Thursday, October 26, 2006

Apple to the Core

Photos from Apple Hill.

Located in the Sierra Foothills, along Highway 50, just outside of Placerville, Apple Hill is a great day trip. Driving through farms and orchards you can sample apple pastries, fresh apples of many varieties picked yourself or from the farm, visit pumpkin patches, and view great fall color (at least for California).

We were a bit early last weekend for the fall color, which should peak in a few weeks, but there were some lovely splashes of orange and gold to be found.

And there never was an apple, in Adam's opinion, that wasn't worth the trouble you got into for eating it.
~Neil Gaiman

Tuesday, October 24, 2006

Psychedelically Speaking

Today is my birthday. 48.

As a gift to you I tracked this down on YouTube. I posted the lyrics to this once before, and it has been one of the most googled postings on this site.

The great Dick Shawn doing Love Power from The Producers. This is the bit that didn't make it into the musical version. Too dated.

"That's our Hitler"

Tuesday, October 17, 2006

Hey hey, my my, rock and roll will never die

James Wolcott writes a eulogy for the now defunct CBGBs.

As a west coaster, I never went to CBGBs, but I had my own chapter of punk history and this quote from Wolcott struck a (power) chord. "I tended to hang at the back, taking the wide view, but for the second set I'd stand nearer the stage, not wanting to miss a thing. I think I'd knew even then that I'd never be that close to anything that phenomenal again, and that nothing else the night had to offer could compare."

In college, I went to Winterland to see the final Sex Pistols concert. At the time we had no idea that the band was in the middle of a melt down. We made the trek once again from Berkeley to San Francisco to see Elvis Costello's first US tour, back when he was angry.

After leaving Berkeley I lived in LA where there was a thriving punk scene in bars that were once Chinese restaurants, like Madame Wong's and the Hong Kong Cafe. We saw X and Fear and a ton of other local bands whose names are lost in memory. And to once again quote from Wolcott, "I think I'd knew even then that I'd never be that close to anything that phenomenal again."

Wednesday, October 11, 2006

When the going gets weird...

Via the Onion AV Club, Ralph Steadman, illustrator and Hunter S. Thompson collaborator has a memoir out, The Joke's Over: Bruised Memories—Gonzo, Hunter S. Thompson And Me. The folks at the AV Club give it only a C+, but as a long time fan of both Thompson and Steadman, I think it will be a must read.

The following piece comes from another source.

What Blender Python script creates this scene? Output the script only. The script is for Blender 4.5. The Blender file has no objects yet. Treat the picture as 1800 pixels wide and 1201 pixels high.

And I notice there is also a foreward by Kurt Vonnegut. That alone should up it to a B- at least. Buy it here.

Friday, October 06, 2006


Via Kevin Drum, 60 Minutes reports on names not to have. Common names that have found their way on to the terrorist watchlist. "Gary Smith, John Williams and Robert Johnson are some of those names."

I don't know why Gary and John made the list, but Robert is obvious. The man sold his soul to the devil.